Exactly repeat the lines starting at the one that holds "were 1568x746 pixels." and ending at the one that holds "w.build('projecting_sign',bevel=.006)". Both end lines count; leave out everything else.

--- Begin Record extracts ---

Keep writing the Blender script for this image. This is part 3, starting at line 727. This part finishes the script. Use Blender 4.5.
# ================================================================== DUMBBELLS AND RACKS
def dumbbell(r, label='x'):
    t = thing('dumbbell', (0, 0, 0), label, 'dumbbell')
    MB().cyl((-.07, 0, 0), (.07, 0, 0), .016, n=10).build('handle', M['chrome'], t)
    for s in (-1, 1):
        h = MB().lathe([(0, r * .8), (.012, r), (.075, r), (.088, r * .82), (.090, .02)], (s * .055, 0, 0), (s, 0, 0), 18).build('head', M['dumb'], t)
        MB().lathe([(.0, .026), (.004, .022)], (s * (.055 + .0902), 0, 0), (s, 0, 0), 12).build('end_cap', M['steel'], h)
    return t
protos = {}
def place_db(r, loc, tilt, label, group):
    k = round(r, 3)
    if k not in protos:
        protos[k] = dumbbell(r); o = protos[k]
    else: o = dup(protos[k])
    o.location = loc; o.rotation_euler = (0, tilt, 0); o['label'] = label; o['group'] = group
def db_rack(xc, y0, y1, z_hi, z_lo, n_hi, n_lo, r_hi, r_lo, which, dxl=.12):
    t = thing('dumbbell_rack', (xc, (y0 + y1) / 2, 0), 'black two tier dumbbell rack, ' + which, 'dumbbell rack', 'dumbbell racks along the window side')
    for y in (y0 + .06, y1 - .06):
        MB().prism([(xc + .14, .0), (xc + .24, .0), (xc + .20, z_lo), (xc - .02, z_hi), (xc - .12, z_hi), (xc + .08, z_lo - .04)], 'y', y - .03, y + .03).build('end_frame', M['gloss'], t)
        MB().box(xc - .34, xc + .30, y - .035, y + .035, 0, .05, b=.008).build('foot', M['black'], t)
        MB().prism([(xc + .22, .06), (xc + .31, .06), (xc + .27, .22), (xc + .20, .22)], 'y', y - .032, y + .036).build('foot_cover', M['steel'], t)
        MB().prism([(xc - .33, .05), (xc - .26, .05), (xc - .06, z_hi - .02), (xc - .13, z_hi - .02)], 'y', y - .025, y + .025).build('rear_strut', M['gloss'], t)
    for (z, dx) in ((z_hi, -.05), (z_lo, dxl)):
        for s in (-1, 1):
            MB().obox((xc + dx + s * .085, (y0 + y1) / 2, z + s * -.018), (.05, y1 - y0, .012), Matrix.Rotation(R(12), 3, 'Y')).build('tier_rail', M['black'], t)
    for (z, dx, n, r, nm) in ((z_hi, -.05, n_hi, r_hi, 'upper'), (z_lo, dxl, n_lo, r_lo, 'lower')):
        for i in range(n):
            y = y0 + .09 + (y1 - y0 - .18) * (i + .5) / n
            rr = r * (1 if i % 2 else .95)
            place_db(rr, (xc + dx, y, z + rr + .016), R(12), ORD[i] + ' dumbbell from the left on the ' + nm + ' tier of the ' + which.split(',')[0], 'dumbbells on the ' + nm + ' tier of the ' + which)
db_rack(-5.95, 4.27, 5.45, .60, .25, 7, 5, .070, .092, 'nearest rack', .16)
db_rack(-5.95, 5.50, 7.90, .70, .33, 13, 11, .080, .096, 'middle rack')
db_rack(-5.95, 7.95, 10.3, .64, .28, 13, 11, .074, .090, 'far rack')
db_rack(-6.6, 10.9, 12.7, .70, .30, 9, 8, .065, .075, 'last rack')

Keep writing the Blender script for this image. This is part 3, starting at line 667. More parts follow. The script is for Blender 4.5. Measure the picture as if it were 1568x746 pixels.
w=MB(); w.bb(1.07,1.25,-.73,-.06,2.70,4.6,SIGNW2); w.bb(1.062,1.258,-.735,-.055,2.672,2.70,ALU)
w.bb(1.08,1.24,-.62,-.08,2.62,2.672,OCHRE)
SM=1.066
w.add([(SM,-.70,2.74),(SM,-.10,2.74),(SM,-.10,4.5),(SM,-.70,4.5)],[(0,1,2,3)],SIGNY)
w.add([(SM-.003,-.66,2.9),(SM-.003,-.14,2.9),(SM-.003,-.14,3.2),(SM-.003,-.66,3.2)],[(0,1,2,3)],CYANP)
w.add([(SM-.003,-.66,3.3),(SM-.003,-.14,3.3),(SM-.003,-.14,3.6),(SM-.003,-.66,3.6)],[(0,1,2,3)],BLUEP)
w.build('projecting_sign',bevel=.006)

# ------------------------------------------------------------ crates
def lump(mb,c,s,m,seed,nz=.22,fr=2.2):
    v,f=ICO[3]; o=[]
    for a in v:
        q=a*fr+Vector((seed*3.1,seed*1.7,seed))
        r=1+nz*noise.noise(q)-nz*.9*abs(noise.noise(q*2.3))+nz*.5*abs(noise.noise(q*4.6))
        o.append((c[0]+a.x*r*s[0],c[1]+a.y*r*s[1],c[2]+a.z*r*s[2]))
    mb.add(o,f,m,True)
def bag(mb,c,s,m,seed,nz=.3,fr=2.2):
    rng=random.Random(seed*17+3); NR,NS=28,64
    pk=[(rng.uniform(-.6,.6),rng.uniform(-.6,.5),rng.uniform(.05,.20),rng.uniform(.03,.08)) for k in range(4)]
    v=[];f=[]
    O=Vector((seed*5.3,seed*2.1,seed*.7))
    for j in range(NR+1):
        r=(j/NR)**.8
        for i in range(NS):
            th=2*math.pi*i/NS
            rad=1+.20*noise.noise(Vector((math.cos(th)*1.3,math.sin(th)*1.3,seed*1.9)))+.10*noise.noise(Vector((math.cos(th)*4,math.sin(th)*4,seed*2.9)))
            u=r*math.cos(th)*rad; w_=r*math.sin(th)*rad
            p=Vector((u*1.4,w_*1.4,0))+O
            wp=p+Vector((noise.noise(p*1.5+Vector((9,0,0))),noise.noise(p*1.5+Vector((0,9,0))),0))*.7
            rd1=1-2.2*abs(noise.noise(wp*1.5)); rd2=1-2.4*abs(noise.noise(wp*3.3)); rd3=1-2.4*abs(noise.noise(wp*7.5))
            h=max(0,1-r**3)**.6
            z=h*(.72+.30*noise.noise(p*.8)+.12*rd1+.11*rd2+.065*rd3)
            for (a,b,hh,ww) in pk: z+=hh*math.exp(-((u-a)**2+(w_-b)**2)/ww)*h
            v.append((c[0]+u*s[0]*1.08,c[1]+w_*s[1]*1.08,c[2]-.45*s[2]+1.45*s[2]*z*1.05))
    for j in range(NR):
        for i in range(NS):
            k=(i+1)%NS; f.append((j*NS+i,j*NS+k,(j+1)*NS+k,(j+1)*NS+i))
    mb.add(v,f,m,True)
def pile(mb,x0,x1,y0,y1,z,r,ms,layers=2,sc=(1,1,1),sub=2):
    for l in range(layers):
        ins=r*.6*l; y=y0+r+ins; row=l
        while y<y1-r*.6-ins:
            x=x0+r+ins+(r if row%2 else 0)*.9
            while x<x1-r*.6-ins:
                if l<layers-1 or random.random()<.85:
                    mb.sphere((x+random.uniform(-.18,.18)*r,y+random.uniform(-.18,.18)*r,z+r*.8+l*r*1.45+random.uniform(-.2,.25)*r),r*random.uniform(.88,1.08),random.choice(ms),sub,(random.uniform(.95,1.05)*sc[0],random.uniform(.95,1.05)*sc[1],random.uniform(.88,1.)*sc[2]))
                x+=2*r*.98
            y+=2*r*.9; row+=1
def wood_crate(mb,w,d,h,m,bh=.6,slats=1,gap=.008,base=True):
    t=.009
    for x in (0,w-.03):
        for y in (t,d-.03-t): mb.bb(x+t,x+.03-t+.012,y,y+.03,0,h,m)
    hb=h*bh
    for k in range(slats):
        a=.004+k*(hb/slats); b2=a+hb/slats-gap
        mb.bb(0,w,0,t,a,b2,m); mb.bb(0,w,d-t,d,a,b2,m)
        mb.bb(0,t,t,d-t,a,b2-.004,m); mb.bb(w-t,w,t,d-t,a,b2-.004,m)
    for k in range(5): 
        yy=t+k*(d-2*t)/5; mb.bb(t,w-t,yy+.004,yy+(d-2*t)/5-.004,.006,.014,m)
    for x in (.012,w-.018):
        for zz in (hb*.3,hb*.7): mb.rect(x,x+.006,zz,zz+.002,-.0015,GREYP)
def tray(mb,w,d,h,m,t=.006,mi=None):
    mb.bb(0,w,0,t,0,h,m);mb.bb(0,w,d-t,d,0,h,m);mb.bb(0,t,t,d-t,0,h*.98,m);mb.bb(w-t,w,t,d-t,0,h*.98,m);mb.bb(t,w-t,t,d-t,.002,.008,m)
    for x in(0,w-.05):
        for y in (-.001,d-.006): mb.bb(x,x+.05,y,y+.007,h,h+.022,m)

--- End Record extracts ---

Complete answer:
Keep writing the Blender script for this image. This is part 3, starting at line 667. More parts follow. The script is for Blender 4.5. Measure the picture as if it were 1568x746 pixels.
w=MB(); w.bb(1.07,1.25,-.73,-.06,2.70,4.6,SIGNW2); w.bb(1.062,1.258,-.735,-.055,2.672,2.70,ALU)
w.bb(1.08,1.24,-.62,-.08,2.62,2.672,OCHRE)
SM=1.066
w.add([(SM,-.70,2.74),(SM,-.10,2.74),(SM,-.10,4.5),(SM,-.70,4.5)],[(0,1,2,3)],SIGNY)
w.add([(SM-.003,-.66,2.9),(SM-.003,-.14,2.9),(SM-.003,-.14,3.2),(SM-.003,-.66,3.2)],[(0,1,2,3)],CYANP)
w.add([(SM-.003,-.66,3.3),(SM-.003,-.14,3.3),(SM-.003,-.14,3.6),(SM-.003,-.66,3.6)],[(0,1,2,3)],BLUEP)
w.build('projecting_sign',bevel=.006)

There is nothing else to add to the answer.